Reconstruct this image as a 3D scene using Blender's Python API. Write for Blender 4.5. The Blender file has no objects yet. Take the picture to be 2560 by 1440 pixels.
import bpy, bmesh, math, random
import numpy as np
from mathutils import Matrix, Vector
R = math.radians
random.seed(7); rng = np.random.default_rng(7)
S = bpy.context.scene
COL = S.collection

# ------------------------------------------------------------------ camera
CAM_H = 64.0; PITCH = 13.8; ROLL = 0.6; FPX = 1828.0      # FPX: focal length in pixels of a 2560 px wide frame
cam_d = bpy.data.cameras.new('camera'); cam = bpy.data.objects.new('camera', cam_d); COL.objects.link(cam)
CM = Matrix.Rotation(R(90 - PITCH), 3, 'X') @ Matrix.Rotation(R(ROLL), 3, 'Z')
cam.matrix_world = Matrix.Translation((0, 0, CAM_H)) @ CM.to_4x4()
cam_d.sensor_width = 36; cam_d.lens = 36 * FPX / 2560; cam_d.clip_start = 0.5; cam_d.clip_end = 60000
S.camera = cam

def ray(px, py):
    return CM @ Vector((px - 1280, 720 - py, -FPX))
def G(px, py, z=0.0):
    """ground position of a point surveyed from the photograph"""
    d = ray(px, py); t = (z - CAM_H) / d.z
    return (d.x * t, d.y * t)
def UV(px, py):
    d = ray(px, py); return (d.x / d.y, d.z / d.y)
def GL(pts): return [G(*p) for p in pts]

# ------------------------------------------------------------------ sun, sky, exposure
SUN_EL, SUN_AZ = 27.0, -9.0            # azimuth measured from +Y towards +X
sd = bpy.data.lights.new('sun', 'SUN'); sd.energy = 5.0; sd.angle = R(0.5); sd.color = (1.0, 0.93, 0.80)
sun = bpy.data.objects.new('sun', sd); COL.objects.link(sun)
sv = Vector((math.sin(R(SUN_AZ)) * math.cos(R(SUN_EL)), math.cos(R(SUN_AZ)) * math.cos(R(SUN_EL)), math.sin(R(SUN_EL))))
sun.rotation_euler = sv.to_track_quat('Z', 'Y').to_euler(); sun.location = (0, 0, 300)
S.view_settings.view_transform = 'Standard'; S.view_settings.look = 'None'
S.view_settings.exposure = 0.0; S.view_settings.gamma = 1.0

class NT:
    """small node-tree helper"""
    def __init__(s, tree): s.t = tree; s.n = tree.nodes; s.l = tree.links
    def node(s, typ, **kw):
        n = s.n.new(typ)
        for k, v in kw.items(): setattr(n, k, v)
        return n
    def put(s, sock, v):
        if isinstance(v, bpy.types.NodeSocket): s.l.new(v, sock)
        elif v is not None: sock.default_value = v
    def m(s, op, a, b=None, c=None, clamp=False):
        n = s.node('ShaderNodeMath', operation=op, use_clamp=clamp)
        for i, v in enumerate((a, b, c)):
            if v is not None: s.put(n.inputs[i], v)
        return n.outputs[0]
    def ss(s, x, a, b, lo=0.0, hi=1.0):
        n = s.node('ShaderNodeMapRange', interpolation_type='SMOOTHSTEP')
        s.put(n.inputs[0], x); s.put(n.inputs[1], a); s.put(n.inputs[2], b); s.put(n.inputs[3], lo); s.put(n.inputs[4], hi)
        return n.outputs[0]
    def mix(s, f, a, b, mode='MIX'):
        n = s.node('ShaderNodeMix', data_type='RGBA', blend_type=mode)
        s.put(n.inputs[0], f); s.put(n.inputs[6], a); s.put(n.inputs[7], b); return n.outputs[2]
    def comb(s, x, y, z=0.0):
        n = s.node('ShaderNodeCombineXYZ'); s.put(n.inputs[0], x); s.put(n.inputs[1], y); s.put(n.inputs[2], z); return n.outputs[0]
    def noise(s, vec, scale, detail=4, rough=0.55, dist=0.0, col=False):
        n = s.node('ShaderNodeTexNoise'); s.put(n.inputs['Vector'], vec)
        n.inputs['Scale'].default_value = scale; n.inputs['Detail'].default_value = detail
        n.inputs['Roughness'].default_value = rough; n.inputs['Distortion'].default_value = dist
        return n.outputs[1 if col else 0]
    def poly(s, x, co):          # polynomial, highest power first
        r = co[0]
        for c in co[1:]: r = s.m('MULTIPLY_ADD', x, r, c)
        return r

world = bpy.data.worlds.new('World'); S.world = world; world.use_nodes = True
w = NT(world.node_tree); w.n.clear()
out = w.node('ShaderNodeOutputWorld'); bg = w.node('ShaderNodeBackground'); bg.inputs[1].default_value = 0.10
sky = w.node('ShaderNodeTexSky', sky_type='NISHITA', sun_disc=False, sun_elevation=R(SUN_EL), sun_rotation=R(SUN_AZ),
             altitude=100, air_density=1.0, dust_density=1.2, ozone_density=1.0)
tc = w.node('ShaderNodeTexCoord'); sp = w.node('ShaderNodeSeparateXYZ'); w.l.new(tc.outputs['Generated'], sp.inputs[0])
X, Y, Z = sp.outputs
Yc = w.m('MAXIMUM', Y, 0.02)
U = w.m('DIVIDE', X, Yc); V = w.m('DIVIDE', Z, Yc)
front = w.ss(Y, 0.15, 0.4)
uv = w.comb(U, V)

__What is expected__
Return nothing but the lines from the start of the listing above through the line containing "def GL(pts): return [G(*p) for p in pts]", exactly as given.

__Output for this exercise__
Reconstruct this image as a 3D scene using Blender's Python API. Write for Blender 4.5. The Blender file has no objects yet. Take the picture to be 2560 by 1440 pixels.
import bpy, bmesh, math, random
import numpy as np
from mathutils import Matrix, Vector
R = math.radians
random.seed(7); rng = np.random.default_rng(7)
S = bpy.context.scene
COL = S.collection

# ------------------------------------------------------------------ camera
CAM_H = 64.0; PITCH = 13.8; ROLL = 0.6; FPX = 1828.0      # FPX: focal length in pixels of a 2560 px wide frame
cam_d = bpy.data.cameras.new('camera'); cam = bpy.data.objects.new('camera', cam_d); COL.objects.link(cam)
CM = Matrix.Rotation(R(90 - PITCH), 3, 'X') @ Matrix.Rotation(R(ROLL), 3, 'Z')
cam.matrix_world = Matrix.Translation((0, 0, CAM_H)) @ CM.to_4x4()
cam_d.sensor_width = 36; cam_d.lens = 36 * FPX / 2560; cam_d.clip_start = 0.5; cam_d.clip_end = 60000
S.camera = cam

def ray(px, py):
    return CM @ Vector((px - 1280, 720 - py, -FPX))
def G(px, py, z=0.0):
    """ground position of a point surveyed from the photograph"""
    d = ray(px, py); t = (z - CAM_H) / d.z
    return (d.x * t, d.y * t)
def UV(px, py):
    d = ray(px, py); return (d.x / d.y, d.z / d.y)
def GL(pts): return [G(*p) for p in pts]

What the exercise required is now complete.